I think the best summation of its power was penned by the English scholar and critic, Algernon Charles Swinburne:

Les Miserables is the greatest epic and dramatic work of fiction ever created or conceived. The epic of a soul transfigured and redeemed, purified by heroism and glorified through suffering; the tragedy and comedy of life at its darkest and its brightest, of humanity at its best and at its worst.

Vincent Hopper and Bernard Grabanier, in their two-volume Guide to World Literature (Barron’s Educational Series, 1952), declared that Les Miserables “is one of the most moving appeals ever made in the history of literature to our common humanity; only a great soul could have written it.” They also point out that it is more a collection of novels than just a novel.
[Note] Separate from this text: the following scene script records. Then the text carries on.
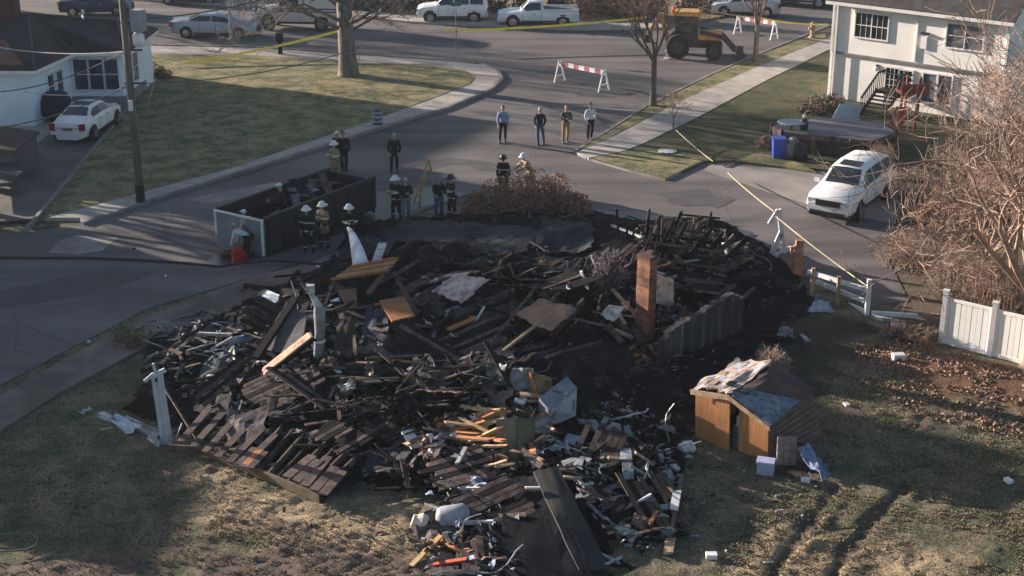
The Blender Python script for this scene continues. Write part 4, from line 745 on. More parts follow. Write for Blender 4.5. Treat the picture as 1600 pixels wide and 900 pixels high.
# blue bonnet and red stripes as parts
van = bpy.data.objects['white_van']; van.scale = (1.05, 1.05, 1.28)
for z_ in (.98, 1.12): mb = MB(); mb.box((-.6, 1.01, z_), (4.0, .03, .06)); mb.build('stripe', mat('stripe_red', (.16, .03, .035), (.12, .02, .03)), van, world=False)
for z_ in (.98, 1.12): mb = MB(); mb.box((-.6, -1.01, z_), (4.0, .03, .06)); mb.build('stripe', MATS['stripe_red'], van, world=False)
old = bpy.data.objects['old_sedan']; mb = MB(); mb.add([(1.5, -.72, 1.04), (2.35, -.7, .95), (2.35, .7, .95), (1.5, .72, 1.04), (1.5, 0, 1.08), (2.35, 0, .98)], [(0, 1, 5, 4), (4, 5, 2, 3)]); mb.build('bonnet', mat('bonnet_blue', (.07, .11, .24), (.05, .08, .18), .3, 2), old, world=False)

# backhoe on the cross street
p = at(1080, 88); BH = thing('backhoe', 'backhoe loader with an ochre cab roof standing on the cross street behind the slender tree', 'backhoe', tuple(p), R(-8)); BH.scale = (.88, .88, .92)
M_bh = mat('machine_yellow', (.58, .33, .10), (.38, .21, .08), .6, 3); M_bd = mat('machine_dark', (.07, .055, .05), (.045, .04, .04), .7, 3)
def bpart(nm, m, f): mb = MB(); f(mb); return mb.build(nm, m, BH, world=False)
bpart('chassis', M_bd, lambda b: b.box((0, 0, .9), (3.4, .9, .5)))
bpart('engine_hood', M_bh, lambda b: b.box((1.2, 0, 1.38), (1.5, .85, .6)))
bpart('cab', M_bd, lambda b: [b.box((x, y, 1.95), (.1, .1, 1.5)) for x in (-1.1, .35) for y in (-.7, .7)] + [b.box((-.4, 0, 1.3), (1.5, 1.4, .5))])
bpart('cab_glass', M_glass, lambda b: b.box((-.38, 0, 2.1), (1.42, 1.34, 1.1)))
bpart('cab_roof', M_bh, lambda b: (b.box((-.38, 0, 2.78), (2.0, 1.7, .16)), b.box((-.38, 0, 2.9), (1.6, 1.4, .1))))
for (x, r_) in ((-.9, .78), (1.5, .55)):
    for s in (-1, 1):
        mb = MB(); mb.lathe([(r_ * .9, -.22), (r_, -.16), (r_, .16), (r_ * .9, .22), (r_ * .6, .22)], (x, s * .95, r_), 20, Matrix.Rotation(R(90), 3, 'X')); wh = mb.build('wheel', M_rubber, BH, world=False)
        mb = MB(); mb.lathe([(r_ * .55, -.03), (r_ * .55, .03)], (x, s * 1.17, r_), 14, Matrix.Rotation(R(90), 3, 'X')); mb.build('rim', M_bd, wh, world=False)
for s in (-1, 1): bpart('loader_arm', M_bd, lambda b: (b.beam((.5, s * .6, 1.7), (2.0, s * .6, 1.4), .12, .25), b.beam((2.0, s * .6, 1.4), (2.9, s * .6, .5), .12, .22)))
bpart('loader_bucket', M_bd, lambda b: (b.box((3.0, 0, .25), (.1, 2.2, .7)), b.box((3.3, 0, -.0 + .08), (.6, 2.2, .08)), b.box((3.2, 1.08, .3), (.5, .06, .5)), b.box((3.2, -1.08, .3), (.5, .06, .5))))
bpart('boom', M_bh, lambda b: (b.beam((-1.6, 0, 1.0), (-2.1, 0, 2.7), .2, .3), b.beam((-2.1, 0, 2.7), (-2.9, 0, 1.4), .18, .26)))
bpart('digging_bucket', M_bd, lambda b: (b.box((-2.9, 0, 1.1), (.5, .6, .5)),))
for s in (-1, 1): bpart('stabiliser', M_white, lambda b: (b.beam((-1.5, s * .5, 1.0), (-1.6, s * 1.2, .1), .14, .14), b.box((-1.6, s * 1.25, .05), (.4, .3, .08))))
for s in (-1, 1): bpart('beacon', mat('beacon_orange', (.55, .14, .05), (.4, .1, .04), .4, 3), lambda b: b.lathe([(.12, 0), (.12, .18), (.06, .22)], (-1.3, s * .6, 2.86), 8))

# ------------------------------------------------ street furniture
def catenary(name, a, b, sag, r_, m, lab, cat='cable', n=14, group=None):
    a = Vector(a); b = Vector(b); mb = MB(); mb.tube([a.lerp(b, i / n) - Vector((0, 0, sag * 4 * (i / n) * (1 - i / n))) for i in range(n + 1)], r_, 5); return tag(mb.build(name, m), lab, cat, group)
pb = at(220, 315, .12); PO = thing('utility_pole', 'tall wooden utility pole with a grey transformer on the left sidewalk', 'utility pole', tuple(pb))
mb = MB(); mb.tube([(pb.x, pb.y, 0), (pb.x, pb.y, 4), (pb.x, pb.y, 11.5)], [.17, .15, .12], 12); mb.build('pole', mat('pole_wood', (.16, .14, .12), (.09, .08, .07), .95, 6, bump=.3, stretch=(1, 1, .2)), PO, smooth=True)
mb = MB(); mb.lathe([(.19, 0), (.19, .9)], (pb.x, pb.y, -.05), 12); mb.build('pole_guard', M_black, PO)
def zpole(v, u=210):  # height on the pole seen at row v
    q = ray_plane(u, v, pb, Vector((0, -1, 0))); return q.z
z1 = zpole(62); mb = MB(); mb.lathe([(.15, -.25), (.24, -.2), (.24, .15), (.12, .3), (.02, .32)], (pb.x + .5, pb.y, z1), 12); mb.build('lamp_head', M_white, PO, smooth=True)
z1 = zpole(32); mb = MB(); mb.lathe([(.3, -.4), (.32, -.35), (.32, .35), (.25, .42)], (pb.x + .55, pb.y, z1), 14); mb.tube([(pb.x + .3, pb.y - .1, z1 + .4), (pb.x + .3, pb.y - .1, z1 + .7)], .04, 6); mb.build('transformer', mat('trafo', (.30, .32, .35), (.24, .26, .29), .6, 3), PO)
z1 = zpole(163); mb = MB(); mb.box((pb.x - .0, pb.y - .2, z1), (.16, .12, .42)); mb.build('notice_box', M_white, PO)
mb = MB()
for v_ in (35, 78, 130): z1 = zpole(v_); mb.beam((pb.x - .2, pb.y, z1), (pb.x + .6, pb.y, z1), .07, .07)
mb.build('bracket', M_black, PO)
top = lambda v_: Vector((pb.x, pb.y - .05, zpole(v_)))
M_wh = mat('pale_cable', (.5, .5, .52), (.42, .42, .44))
catenary('service_cable', top(80), at(-60, 62, 5.5), .3, .025, M_wh, 'pale service cable crossing in front of the bungalow roof to the pole')
catenary('service_cable', top(135), at(38, 143, 2.4), .25, .022, M_wh, 'thin pale cable sagging low in front of the bungalow windows')
catenary('service_cable', top(78), at(-60, 145, 4.5), .5, .025, M_wire, 'dark cable running from the pole to the left edge above the porch')
catenary('service_cable', top(132), at(-60, 205, 2.8), .4, .025, M_wire, 'dark cable sagging low above the dark covered grill')
catenary('service_cable', top(130), at(560, 75, 4.6), .4, .022, M_wire, 'dark cable running from the pole to the big bare tree')
catenary('service_cable', top(30), at(560, -60, 8.), .6, .03, M_wire, 'thick dark cable rising from the pole top toward the upper street')
a = Vector((pb.x + .1, pb.y + .1, zpole(133))); mb = MB(); mb.tube([at(230, 168, 1.2) * 1, at(243, 122, 3.2)], .03, 6); tag(mb.build('guy_wire', M_wh), 'short pale slanting stay just right of the utility pole', 'stay wire')
q = at(362, 69, .12); SP = thing('street_pole', 'slim pale metal pole standing in front of the old blue sedan', 'pole', tuple(q)); mb = MB(); mb.tube([q, (q.x, q.y, 6)], [.11, .09], 10); mb.build('pole', mat('pale_steel', (.45, .43, .44), (.36, .34, .35), .5, 2), SP, smooth=True); mb = MB(); mb.box((q.x, q.y, .05 + .12), (.45, .45, .08)); mb.build('base_plate', M_kerb, SP)
q = at(438, 84, .12); MP = thing('post', 'short dark post with a bulky top on the lawn edge beside the yellow tape', 'post', tuple(q)); mb = MB(); mb.tube([q, (q.x, q.y, 1.3)], .13, 8); mb.build('post_shaft', M_char, MP); mb = MB(); mb.box((q.x, q.y, 1.1), (.4, .35, .5)); mb.box((q.x, q.y, .62), (.5, .2, .1)); mb.build('box', M_char, MP)
q = at(713, 79, 0); SG = thing('street_sign', 'green street name sign on a thin pole in front of the white crossover', 'street sign', tuple(q)); mb = MB(); mb.tube([q, (q.x, q.y, 2.9)], .035, 6); mb.build('pole', M_metal, SG); mb = MB(); mb.box((q.x, q.y, 2.78), (.6, .04, .22)); mb.build('sign_panel', mat('sign_green', (.02, .20, .10), (.015, .15, .08), .5, 2), SG)
q = at(1269, 59, .1); FH = thing('fire_hydrant', 'small pale fire hydrant on the verge by the cream house', 'fire hydrant', tuple(q)); mb = MB(); mb.lathe([(.22, 0), (.22, .08), (.15, .1), (.15, .7), (.19, .74), (.17, .9), (.06, 1.0)], q, 12); mb.build('hydrant_body', M_pale, FH, smooth=True); mb = MB(); mb.lathe([(.08, -.26), (.08, .26)], (q.x, q.y, q.z + .6), 10, Matrix.Rotation(R(90), 3, 'Y')); mb.build('outlet', M_pale, FH)
q = at(590, 198, 0); BR = thing('traffic_barrel', 'dark traffic barrel with white bands standing at the kerb', 'traffic barrel', tuple(q)); mb = MB(); mb.lathe([(.32, 0), (.32, .07), (.26, .1), (.22, .82), (.16, .88)], q, 16); mb.build('barrel', mat('barrel_navy', (.05, .07, .12), (.035, .05, .09), .5, 2), BR, smooth=True, )
for z_, r_ in ((.3, .258), (.52, .245), (.72, .235)): mb = MB(); mb.lathe([(r_, -.04), (r_, .04)], (q.x, q.y, z_), 16); mb.build('band', M_dirtyw, BR)
mb = MB(); q = at(1043, 236, .13); mb.lathe([(.42, 0), (.42, .02), (.34, .028), (.33, .02), (.02, .025)], q, 20); tag(mb.build('utility_cover', M_dirtyw), 'pale round utility cover lying in the grass beside the concrete path', 'utility cover')
def barricade(a, b, lab, zt_=1.0):
    t = thing('barricade', lab, 'barricade', tuple(a)); ax_ = (b - a).normalized(); n = Vector((-ax_.y, ax_.x, 0))
    mb = MB(); L = (b - a).length; N_ = 9
    for i in range(N_): mb.beam(a + ax_ * L * i / N_ + Vector((0, 0, zt_)), a + ax_ * L * (i + 1) / N_ + Vector((0, 0, zt_)), .05, .24, i % 2)
    mb.build('board', [M_white, mat('board_red', (.45, .16, .15), (.36, .12, .12), .6, 2)], t)
    for e_ in (a + ax_ * .12, b - ax_ * .12):
        for s in (-1, 1): mb = MB(); mb.beam(e_ + n * s * .42, e_ + n * s * .05 + Vector((0, 0, zt_ + .15)), .09, .06, up=ax_); mb.build('leg', M_white, t)
    for e_ in (a + ax_ * .12, b - ax_ * .12): mb = MB(); mb.beam(e_ - n * .3 + Vector((0, 0, .35)), e_ + n * .3 + Vector((0, 0, .35)), .05, .08); mb.build('brace', M_white, t)
barricade(at(872, 127), at(946, 143), 'red and white striped barricade standing in the middle of the intersection')
barricade(at(1150, 52), at(1212, 62), 'white barricade behind the young bare tree on the cross street')
M_tape = mat('yellow_tape', (.90, .76, .14), (.80, .64, .10), .5, 2)
M_tape2 = mat('pale_tape', (.42, .38, .26), (.34, .30, .19), .5, 2)
def tape(a, b, lab, wd=.08, sag=.15):
    a = Vector(a); b = Vector(b); mb = MB(); n = 10; P = [a.lerp(b, i / n) - Vector((0, 0, sag * 4 * (i / n) * (1 - i / n))) for i in range(n + 1)]
    for i in range(n): mb.beam(P[i], P[i + 1], .012, wd, up=(0, .35 * math.sin(i), 1))
    tag(mb.build('barrier_tape', M_tape2 if wd < .09 else M_tape), lab, 'barrier tape')
tape(at(288, 99, .35), at(545, 44, 1.6), 'yellow barrier tape slanting across the lawn to the big bare tree', .15)
tape(at(693, 48, 1.2), at(1010, 27, 1.6), 'yellow barrier tape stretched in front of the white crossover and pickup', .14)
tape(at(1090, 10, 2.4), at(1180, 26, 1.8), 'faded tape between the backhoe and the young bare tree', .06); tape(at(1180, 26, 1.8), at(1294, 38, 1.5), 'pale yellow tape from the young bare tree to the cream house', .09)
tape(at(1056, 203, .7), at(1114, 252, .1), 'short yellow tape hanging from the bare sapling to the driveway edge', .045, .05); tape(at(1137, 270, .3), at(1209, 330, 1.9), 'pale tape between the driveway and the white bent post', .04, .05); tape(at(1212, 338, 1.8), at(1355, 447, 1.0), 'pale yellow tape running from the bent white post to the fence post', .04, .05)
mb = MB(); hp = [am(u, v, .04) for u, v in ((-60, 402), (60, 403), (130, 403), (210, 406), (300, 412), (345, 417), (380, 416), (430, 412), (500, 416), (540, 400))]
for i, q in enumerate(hp): q.z = .05 if i < 6 else .16
mb.tube(hp, .045, 6); tag(mb.build('fire_hose', mat('hose_dark', (.05, .03, .035), (.035, .02, .025))), 'dark fire hose lying across the road in the shade', 'fire hose')
mb = MB(); mb.tube([at(u, v, .22) for u, v in ((-30, 838), (0, 836), (25, 833), (50, 834), (59, 841), (56, 852), (40, 859), (10, 861), (-30, 862))], .022, 6); tag(mb.build('garden_hose', mat('hose_grey', (.14, .15, .15), (.1, .1, .1))), 'loop of grey garden hose on the grass at the lower left', 'garden hose')
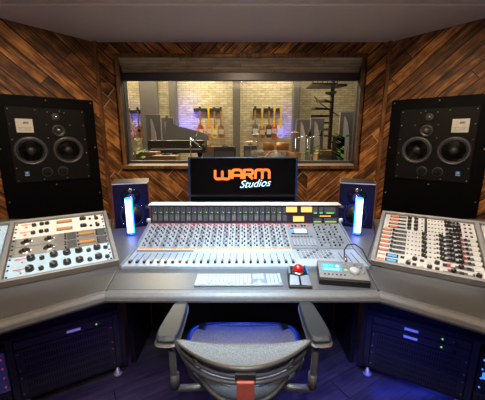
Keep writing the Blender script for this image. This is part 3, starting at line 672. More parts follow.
for k in range(24):
    x=-HW+.012+(k+.5)*FP
    # upper strip
    b=MB(); b.M=ME; b.box((x,LE/2,.0010),(FP-.0025,LE-.012,.002)); st=b.build('channel_strip',CONS2 if k%2 else CONS,t)
    for j,yy in enumerate(rows):
        dx=-.007 if j%2 else .007
        if j<4:
            o=bpy.data.objects.new('knob',K_C[colpat[(j+k)%5]]); C.objects.link(o); o.parent=st; place(o,ME,x+dx,yy,.002); 
        else:
            c=colpat[j]; far.lathe([(.0056,.002),(.0052,.010),(.0045,.012)],(x+dx,yy,0),n=8,mi=0 if c in(0,1,4) else c-1)
            if j%3==0: far.box((x+dx,yy+.002,.0125),(.0012,.005,.0008),3)
        btn.box((x-dx*1.15,yy+.003,.0035),(.006,.006,.003),0 if (j+k)%3 else 1)
        if j in (8,10): btn.box((x-dx*.4,yy+.009,.003),(.004,.003,.002),2)
    # fader strip
    b=MB(); b.M=MF; b.box((x,.105,.0008),(FP-.0022,.205,.0016)); fs_=b.build('fader_strip',CONS,t)
    b=MB(); b.M=MF; b.box((x,.100,.0020),(.0035,.120,.0008)); b.build('fader_slot',INK,fs_)
    o=capo if k==0 else capo.copy()
    if k: C.objects.link(o)
    o.parent=fs_; place(o,MF,x,.040 if k not in (7,) else .046,.002)
    # lit button row and label tape
    b=MB(); b.M=MF; b.box((x,.222,.003),(.030,.008,.003)); b.build('orange_button',ORGL if k<4 or k>4 else PLATE,fs_)
tag(far.build('small_knobs',[KNOB,mat('red_small_knob',(.5,.07,.06),.4),ALU,PLATE],t),kind='stuff')
tag(btn.build('push_buttons',[mat('grey_push_button',(.55,.57,.6),.4),mat('dark_push_button',(.06,.06,.08),.4),REDL],t),kind='stuff')
XE=-HW+.012+24*FP
b=MB(); b.M=MF; b.box(((-HW+.012+XE)/2,.203,.0025),(XE+HW-.012,.018,.0018)); b.build('label_tape',TAPE,t)
b=MB(); b.M=MF
for i in range(60):
    xx=-HW+.02+i*.0146; b.tube([(xx,.199+.003*rk.random(),.0036),(xx+.004,.206,.0036),(xx+.008,.200,.0036)],.0005,4)
b.build('handwriting',GREYINK,t)
b=MB(); b.M=MF; b.box((-HW+.012+.165,.190,.003),(.33,.009,.003)); b.build('dark_tape',INK,t)
# centre section, right of the channel strips
X0=XE+.006; X1=HW-.006; cw=X1-X0
b=MB(); b.M=ME; b.box(((X0+X1)/2,LE/2,.0012),(cw,LE-.01,.0024)); cp=b.build('centre_panel',CONS2,t)
b=MB(); b.M=MF; b.box(((X0+X1)/2,.11,.0012),(cw,.215,.0024)); fp=b.build('centre_fader_panel',CONS,t)
b=MB(); b.M=ME; b.box((X0+.075,.178,.004),(.105,.066,.005)); sc=b.build('small_screen',INK,cp)
b=MB(); b.M=ME; b.box((X0+.083,.178,.0068),(.080,.050,.001)); b.build('screen_image',mat('lit_white_display',(.8,.85,.9),.3,emit=(.8,.9,1),es=.55),sc)
b=MB(); b.M=ME; b.box((X0+.03,.178,.0068),(.02,.04,.001)); b.build('screen_menu',LCDB,sc)
for i in range(7):
    b=MB(); b.M=ME; b.box((X0+.020+i*.021,.245,.004),(.013,.015,.006)); b.build('square_button',INK if i%3 else REDL,cp)
    b=MB(); b.M=ME; b.box((X0+.022+i*.021,.050,.006),(.011,.062,.008)); b.build('white_lever_button',KEYW,cp,bevel=.002)
    b=MB(); b.M=ME; b.box((X0+.020+i*.020,.118,.004),(.014,.010,.005)); b.build('square_button',MODG,cp)
for r_ in range(9):
    for c_ in range(7):
        x=X0+.185+c_*.027; y=.022+r_*.029
        if x>X1-.01: continue
        if (r_*3+c_)%4==1: 
            b=MB(); b.M=ME; b.box((x,y,.004),(.014,.010,.005)); b.build('square_button',KEYW if c_%2 else DGREY,cp)
        else:
            o=bpy.data.objects.new('knob',K_C[(0,1,3,0)[(r_+c_)%4]]); C.objects.link(o); o.parent=cp; place(o,ME,x,y,.0024)
b=MB(); b.M=MF; b.box(((X0+X1)/2,.218,.003),(cw,.006,.003)); b.build('dark_divider',INK,fp)
for r_ in range(5):
    for c_ in range(9):
        b=MB(); b.M=MF; b.box((X0+.03+c_*.022,.195-r_*.024,.0045),(.016,.014,.006)); b.build('square_button',KEYW if (c_+r_)%5 else MODG,fp,bevel=.001)
for i in range(3):
    b=MB(); b.M=MF; b.box((X0+.255+i*.035,.10,.0028),(.004,.13,.001)); b.build('fader_slot',INK,fp)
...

Don’t be tempted to lose interest when Hugo appears to have forgotten what he was writing about, and wanders off in what will seem to be a totally irrelevant direction. Those side trips will all prove their relevance later on; and if you failed to carefully read them, I guarantee you will end up failing to internally capture the power of the novel! Indeed, those side-trips have developed world-wide fame on their own—especially the passages depicting the Battle of Waterloo, the sewers of Paris, the flight of Jean Valjean, the portrait of the Bishop, the drama of the candlesticks, and the description of the Benedictine monastery. Indeed, the book might aptly be likened to a vast mosaic or puzzle: as you read along you will keep slotting in images, many seeming not to fit in anywhere, but by the moving conclusions, all the pieces will finally be placed—and you’re left with the completed masterpiece. Interestingly enough, John Steinbeck, much later on, borrowed from Hugo in his own sidetrips in The Grapes of Wrath.

Welcome to one of the world’s greatest books. I look forward to hearing back from you after you return from Victor Hugo’s world, from experiencing first-hand the French Revolution.